Sonra bu metin muhalif kalan üyelere veriliyor ve üyeler de bir muhalefet şerhi yazıyorlar. Dolayısıyla komisyon raporunun nihai görüşü konusunda herkes mutabık değil ama ana metnin ne olduğu, muhalefet şerhlerinin ne olduğu konusunda komisyon mutabık oluyor. Görüşlere katılmasalar da nelerin yer aldığı konusunda bir mutabakat var. Fakat iddia şu ki muhalefet şerhi yazmamız için verilen metin ile nihai metin aynı değil. Yazılan muhalefet şerhlerine cevaben metne bazı şeyler konulmuş gibi bir iddia var ortada. Doğruluğunu yanlışlığını bilmiyor Meclis Başkanı. Meclis Başkanı da itiraz üzerine bu metni komisyona iade ediyor. ‘Arada bir ihtilaf var, çözün öyle getirin.’ diyor. Bu süre içinde üzerinde mutabık kalınan bir rapor ortaya çıkmadığı için asıl metin muhalefet şerhleriyle beraber, mutabık kalınan bir rapor olmadığı için rapor verilemiyor.

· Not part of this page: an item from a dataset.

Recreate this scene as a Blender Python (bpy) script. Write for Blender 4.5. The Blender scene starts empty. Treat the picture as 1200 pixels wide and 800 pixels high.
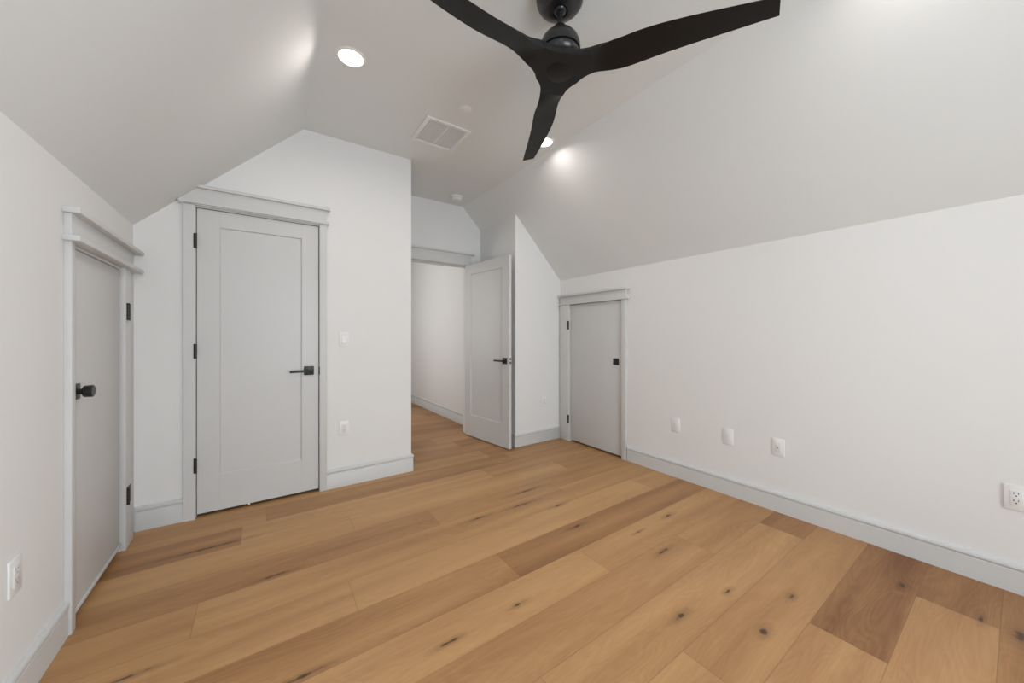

Daha sonra seçim dönemine girildiği için seçim dönemi geçince yeni yasama dönemi başlayınca bütün raporlar kadük hale geliyor. Dolayısıyla buradaki mesele Anayasaya ve iç tüzüğe göre usüllere uygun teşekkül etmiş, tekemmül etmiş, tamamlanmış bir raporun bulunmaması meselesidir. Böyle bir raporu Meclis bir komisyon raporu olarak basamaz. Bu raporun iç tüzüğe göre oradaki şartlara, kriterlere göre bir rapor olması lazım. Hatta bazı basın açıklamaları var, muhalefet eden, muhalefet şerhi yazan arkadaşlarımızın. ‘Bu rapor basılırsa biz bunu yakarız. Raporları toplayıp yakarız’ diye açıklamaları da var. Şimdi o rapor basılsın diyorlarsa bir çelişki var ama bir metin var mı var. Bu metin yok edilmiş mi? Hayır, böyle bir metin var ama bu metin iç tüzüğün öngördüğü anlamda bir araştırma komisyonu raporuna hukuken dönüşmemiş bir rapor var.”